-- MATERIAL PROVIDED start --
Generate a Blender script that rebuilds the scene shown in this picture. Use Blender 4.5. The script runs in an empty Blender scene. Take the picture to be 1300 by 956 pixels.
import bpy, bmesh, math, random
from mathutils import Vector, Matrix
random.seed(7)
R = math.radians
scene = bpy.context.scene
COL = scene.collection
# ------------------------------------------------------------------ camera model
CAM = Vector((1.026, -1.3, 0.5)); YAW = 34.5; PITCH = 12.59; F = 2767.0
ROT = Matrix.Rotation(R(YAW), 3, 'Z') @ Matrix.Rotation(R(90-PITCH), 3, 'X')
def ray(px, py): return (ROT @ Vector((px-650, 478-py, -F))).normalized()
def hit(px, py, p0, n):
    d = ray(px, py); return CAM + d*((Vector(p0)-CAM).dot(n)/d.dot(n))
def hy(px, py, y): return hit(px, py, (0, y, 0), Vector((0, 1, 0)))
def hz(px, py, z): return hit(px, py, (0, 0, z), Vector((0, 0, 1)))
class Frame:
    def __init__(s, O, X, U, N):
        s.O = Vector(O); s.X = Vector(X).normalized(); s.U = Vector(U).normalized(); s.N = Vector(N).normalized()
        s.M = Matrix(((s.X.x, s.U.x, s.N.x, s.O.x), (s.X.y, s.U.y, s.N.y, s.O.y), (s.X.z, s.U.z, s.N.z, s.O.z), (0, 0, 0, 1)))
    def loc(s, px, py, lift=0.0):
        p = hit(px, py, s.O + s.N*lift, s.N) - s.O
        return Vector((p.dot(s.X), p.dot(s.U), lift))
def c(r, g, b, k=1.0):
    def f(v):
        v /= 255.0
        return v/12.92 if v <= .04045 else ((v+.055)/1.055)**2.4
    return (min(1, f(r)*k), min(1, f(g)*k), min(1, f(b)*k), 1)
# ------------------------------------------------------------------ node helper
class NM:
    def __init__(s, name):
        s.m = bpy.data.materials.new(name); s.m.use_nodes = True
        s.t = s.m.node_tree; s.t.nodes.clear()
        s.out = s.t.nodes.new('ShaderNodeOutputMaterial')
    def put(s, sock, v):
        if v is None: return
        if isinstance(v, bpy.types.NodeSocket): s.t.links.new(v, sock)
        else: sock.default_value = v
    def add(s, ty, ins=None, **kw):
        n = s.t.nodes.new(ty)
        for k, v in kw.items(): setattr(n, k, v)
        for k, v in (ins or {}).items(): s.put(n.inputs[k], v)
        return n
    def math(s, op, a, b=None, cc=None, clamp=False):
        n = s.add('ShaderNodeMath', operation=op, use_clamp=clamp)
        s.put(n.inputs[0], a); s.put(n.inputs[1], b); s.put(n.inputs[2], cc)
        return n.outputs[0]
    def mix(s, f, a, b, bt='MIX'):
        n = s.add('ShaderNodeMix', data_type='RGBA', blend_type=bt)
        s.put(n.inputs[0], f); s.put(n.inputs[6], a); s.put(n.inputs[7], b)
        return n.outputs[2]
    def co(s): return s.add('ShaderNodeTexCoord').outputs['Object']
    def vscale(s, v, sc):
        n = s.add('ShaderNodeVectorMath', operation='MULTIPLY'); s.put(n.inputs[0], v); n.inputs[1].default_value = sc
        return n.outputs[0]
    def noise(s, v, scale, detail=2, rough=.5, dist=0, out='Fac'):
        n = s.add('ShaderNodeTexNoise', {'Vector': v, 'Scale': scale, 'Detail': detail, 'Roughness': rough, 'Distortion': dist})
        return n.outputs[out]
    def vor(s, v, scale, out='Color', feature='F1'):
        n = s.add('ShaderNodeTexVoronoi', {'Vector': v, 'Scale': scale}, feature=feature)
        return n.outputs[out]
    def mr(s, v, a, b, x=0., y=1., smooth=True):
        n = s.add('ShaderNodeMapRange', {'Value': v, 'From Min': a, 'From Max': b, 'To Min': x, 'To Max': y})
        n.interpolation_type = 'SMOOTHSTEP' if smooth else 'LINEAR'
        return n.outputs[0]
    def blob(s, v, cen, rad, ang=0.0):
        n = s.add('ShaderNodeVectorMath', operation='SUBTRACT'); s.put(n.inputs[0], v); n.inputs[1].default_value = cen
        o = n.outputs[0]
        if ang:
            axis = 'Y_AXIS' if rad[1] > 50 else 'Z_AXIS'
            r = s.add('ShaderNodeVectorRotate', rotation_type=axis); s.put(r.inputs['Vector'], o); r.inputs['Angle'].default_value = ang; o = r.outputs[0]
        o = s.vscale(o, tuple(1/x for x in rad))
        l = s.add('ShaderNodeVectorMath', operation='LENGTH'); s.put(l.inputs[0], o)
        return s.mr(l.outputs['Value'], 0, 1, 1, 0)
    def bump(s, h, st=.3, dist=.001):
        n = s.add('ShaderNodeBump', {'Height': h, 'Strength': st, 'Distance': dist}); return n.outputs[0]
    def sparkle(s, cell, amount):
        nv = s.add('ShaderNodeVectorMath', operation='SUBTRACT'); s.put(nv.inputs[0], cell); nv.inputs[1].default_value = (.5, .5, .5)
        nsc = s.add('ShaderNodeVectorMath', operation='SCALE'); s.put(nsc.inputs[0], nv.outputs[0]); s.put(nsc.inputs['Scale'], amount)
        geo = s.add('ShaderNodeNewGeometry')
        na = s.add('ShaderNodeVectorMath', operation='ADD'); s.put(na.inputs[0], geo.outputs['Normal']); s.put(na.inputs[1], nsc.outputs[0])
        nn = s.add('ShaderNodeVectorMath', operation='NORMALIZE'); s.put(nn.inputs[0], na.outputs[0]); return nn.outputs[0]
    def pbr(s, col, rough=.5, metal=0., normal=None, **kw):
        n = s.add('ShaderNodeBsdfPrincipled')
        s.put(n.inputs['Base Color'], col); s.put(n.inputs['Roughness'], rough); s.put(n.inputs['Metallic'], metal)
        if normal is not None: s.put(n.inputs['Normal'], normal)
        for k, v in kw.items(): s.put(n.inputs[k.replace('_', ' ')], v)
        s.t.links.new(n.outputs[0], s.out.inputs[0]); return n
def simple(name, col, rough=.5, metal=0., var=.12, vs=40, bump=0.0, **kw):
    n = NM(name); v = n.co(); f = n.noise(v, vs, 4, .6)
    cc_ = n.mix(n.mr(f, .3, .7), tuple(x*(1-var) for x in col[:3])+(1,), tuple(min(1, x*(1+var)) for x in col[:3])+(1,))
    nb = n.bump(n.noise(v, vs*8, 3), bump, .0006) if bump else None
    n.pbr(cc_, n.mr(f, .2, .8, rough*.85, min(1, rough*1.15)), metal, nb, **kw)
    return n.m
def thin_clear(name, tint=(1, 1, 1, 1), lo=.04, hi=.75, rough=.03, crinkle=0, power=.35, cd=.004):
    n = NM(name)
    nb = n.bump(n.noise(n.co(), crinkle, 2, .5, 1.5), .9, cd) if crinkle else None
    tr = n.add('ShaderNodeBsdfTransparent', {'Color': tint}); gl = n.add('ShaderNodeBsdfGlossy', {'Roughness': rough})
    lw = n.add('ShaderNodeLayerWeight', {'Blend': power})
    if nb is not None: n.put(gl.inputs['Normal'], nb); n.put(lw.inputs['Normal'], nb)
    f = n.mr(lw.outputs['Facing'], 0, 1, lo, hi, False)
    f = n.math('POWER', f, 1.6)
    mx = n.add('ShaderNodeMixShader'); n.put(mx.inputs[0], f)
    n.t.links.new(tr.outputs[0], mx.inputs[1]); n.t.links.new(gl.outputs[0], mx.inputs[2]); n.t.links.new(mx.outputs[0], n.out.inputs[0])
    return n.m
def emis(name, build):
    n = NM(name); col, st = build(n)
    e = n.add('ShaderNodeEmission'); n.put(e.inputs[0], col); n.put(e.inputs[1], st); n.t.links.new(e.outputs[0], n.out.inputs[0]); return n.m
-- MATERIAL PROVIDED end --
WHAT YOU ARE ASKED TO DO: Output the listing above exactly as it appears.

THE REPLY:
Generate a Blender script that rebuilds the scene shown in this picture. Use Blender 4.5. The script runs in an empty Blender scene. Take the picture to be 1300 by 956 pixels.
import bpy, bmesh, math, random
from mathutils import Vector, Matrix
random.seed(7)
R = math.radians
scene = bpy.context.scene
COL = scene.collection
# ------------------------------------------------------------------ camera model
CAM = Vector((1.026, -1.3, 0.5)); YAW = 34.5; PITCH = 12.59; F = 2767.0
ROT = Matrix.Rotation(R(YAW), 3, 'Z') @ Matrix.Rotation(R(90-PITCH), 3, 'X')
def ray(px, py): return (ROT @ Vector((px-650, 478-py, -F))).normalized()
def hit(px, py, p0, n):
    d = ray(px, py); return CAM + d*((Vector(p0)-CAM).dot(n)/d.dot(n))
def hy(px, py, y): return hit(px, py, (0, y, 0), Vector((0, 1, 0)))
def hz(px, py, z): return hit(px, py, (0, 0, z), Vector((0, 0, 1)))
class Frame:
    def __init__(s, O, X, U, N):
        s.O = Vector(O); s.X = Vector(X).normalized(); s.U = Vector(U).normalized(); s.N = Vector(N).normalized()
        s.M = Matrix(((s.X.x, s.U.x, s.N.x, s.O.x), (s.X.y, s.U.y, s.N.y, s.O.y), (s.X.z, s.U.z, s.N.z, s.O.z), (0, 0, 0, 1)))
    def loc(s, px, py, lift=0.0):
        p = hit(px, py, s.O + s.N*lift, s.N) - s.O
        return Vector((p.dot(s.X), p.dot(s.U), lift))
def c(r, g, b, k=1.0):
    def f(v):
        v /= 255.0
        return v/12.92 if v <= .04045 else ((v+.055)/1.055)**2.4
    return (min(1, f(r)*k), min(1, f(g)*k), min(1, f(b)*k), 1)
# ------------------------------------------------------------------ node helper
class NM:
    def __init__(s, name):
        s.m = bpy.data.materials.new(name); s.m.use_nodes = True
        s.t = s.m.node_tree; s.t.nodes.clear()
        s.out = s.t.nodes.new('ShaderNodeOutputMaterial')
    def put(s, sock, v):
        if v is None: return
        if isinstance(v, bpy.types.NodeSocket): s.t.links.new(v, sock)
        else: sock.default_value = v
    def add(s, ty, ins=None, **kw):
        n = s.t.nodes.new(ty)
        for k, v in kw.items(): setattr(n, k, v)
        for k, v in (ins or {}).items(): s.put(n.inputs[k], v)
        return n
    def math(s, op, a, b=None, cc=None, clamp=False):
        n = s.add('ShaderNodeMath', operation=op, use_clamp=clamp)
        s.put(n.inputs[0], a); s.put(n.inputs[1], b); s.put(n.inputs[2], cc)
        return n.outputs[0]
    def mix(s, f, a, b, bt='MIX'):
        n = s.add('ShaderNodeMix', data_type='RGBA', blend_type=bt)
        s.put(n.inputs[0], f); s.put(n.inputs[6], a); s.put(n.inputs[7], b)
        return n.outputs[2]
    def co(s): return s.add('ShaderNodeTexCoord').outputs['Object']
    def vscale(s, v, sc):
        n = s.add('ShaderNodeVectorMath', operation='MULTIPLY'); s.put(n.inputs[0], v); n.inputs[1].default_value = sc
        return n.outputs[0]
    def noise(s, v, scale, detail=2, rough=.5, dist=0, out='Fac'):
        n = s.add('ShaderNodeTexNoise', {'Vector': v, 'Scale': scale, 'Detail': detail, 'Roughness': rough, 'Distortion': dist})
        return n.outputs[out]
    def vor(s, v, scale, out='Color', feature='F1'):
        n = s.add('ShaderNodeTexVoronoi', {'Vector': v, 'Scale': scale}, feature=feature)
        return n.outputs[out]
    def mr(s, v, a, b, x=0., y=1., smooth=True):
        n = s.add('ShaderNodeMapRange', {'Value': v, 'From Min': a, 'From Max': b, 'To Min': x, 'To Max': y})
        n.interpolation_type = 'SMOOTHSTEP' if smooth else 'LINEAR'
        return n.outputs[0]
    def blob(s, v, cen, rad, ang=0.0):
        n = s.add('ShaderNodeVectorMath', operation='SUBTRACT'); s.put(n.inputs[0], v); n.inputs[1].default_value = cen
        o = n.outputs[0]
        if ang:
            axis = 'Y_AXIS' if rad[1] > 50 else 'Z_AXIS'
            r = s.add('ShaderNodeVectorRotate', rotation_type=axis); s.put(r.inputs['Vector'], o); r.inputs['Angle'].default_value = ang; o = r.outputs[0]
        o = s.vscale(o, tuple(1/x for x in rad))
        l = s.add('ShaderNodeVectorMath', operation='LENGTH'); s.put(l.inputs[0], o)
        return s.mr(l.outputs['Value'], 0, 1, 1, 0)
    def bump(s, h, st=.3, dist=.001):
        n = s.add('ShaderNodeBump', {'Height': h, 'Strength': st, 'Distance': dist}); return n.outputs[0]
    def sparkle(s, cell, amount):
        nv = s.add('ShaderNodeVectorMath', operation='SUBTRACT'); s.put(nv.inputs[0], cell); nv.inputs[1].default_value = (.5, .5, .5)
        nsc = s.add('ShaderNodeVectorMath', operation='SCALE'); s.put(nsc.inputs[0], nv.outputs[0]); s.put(nsc.inputs['Scale'], amount)
        geo = s.add('ShaderNodeNewGeometry')
        na = s.add('ShaderNodeVectorMath', operation='ADD'); s.put(na.inputs[0], geo.outputs['Normal']); s.put(na.inputs[1], nsc.outputs[0])
        nn = s.add('ShaderNodeVectorMath', operation='NORMALIZE'); s.put(nn.inputs[0], na.outputs[0]); return nn.outputs[0]
    def pbr(s, col, rough=.5, metal=0., normal=None, **kw):
        n = s.add('ShaderNodeBsdfPrincipled')
        s.put(n.inputs['Base Color'], col); s.put(n.inputs['Roughness'], rough); s.put(n.inputs['Metallic'], metal)
        if normal is not None: s.put(n.inputs['Normal'], normal)
        for k, v in kw.items(): s.put(n.inputs[k.replace('_', ' ')], v)
        s.t.links.new(n.outputs[0], s.out.inputs[0]); return n
def simple(name, col, rough=.5, metal=0., var=.12, vs=40, bump=0.0, **kw):
    n = NM(name); v = n.co(); f = n.noise(v, vs, 4, .6)
    cc_ = n.mix(n.mr(f, .3, .7), tuple(x*(1-var) for x in col[:3])+(1,), tuple(min(1, x*(1+var)) for x in col[:3])+(1,))
    nb = n.bump(n.noise(v, vs*8, 3), bump, .0006) if bump else None
    n.pbr(cc_, n.mr(f, .2, .8, rough*.85, min(1, rough*1.15)), metal, nb, **kw)
    return n.m
def thin_clear(name, tint=(1, 1, 1, 1), lo=.04, hi=.75, rough=.03, crinkle=0, power=.35, cd=.004):
    n = NM(name)
    nb = n.bump(n.noise(n.co(), crinkle, 2, .5, 1.5), .9, cd) if crinkle else None
    tr = n.add('ShaderNodeBsdfTransparent', {'Color': tint}); gl = n.add('ShaderNodeBsdfGlossy', {'Roughness': rough})
    lw = n.add('ShaderNodeLayerWeight', {'Blend': power})
    if nb is not None: n.put(gl.inputs['Normal'], nb); n.put(lw.inputs['Normal'], nb)
    f = n.mr(lw.outputs['Facing'], 0, 1, lo, hi, False)
    f = n.math('POWER', f, 1.6)
    mx = n.add('ShaderNodeMixShader'); n.put(mx.inputs[0], f)
    n.t.links.new(tr.outputs[0], mx.inputs[1]); n.t.links.new(gl.outputs[0], mx.inputs[2]); n.t.links.new(mx.outputs[0], n.out.inputs[0])
    return n.m
def emis(name, build):
    n = NM(name); col, st = build(n)
    e = n.add('ShaderNodeEmission'); n.put(e.inputs[0], col); n.put(e.inputs[1], st); n.t.links.new(e.outputs[0], n.out.inputs[0]); return n.m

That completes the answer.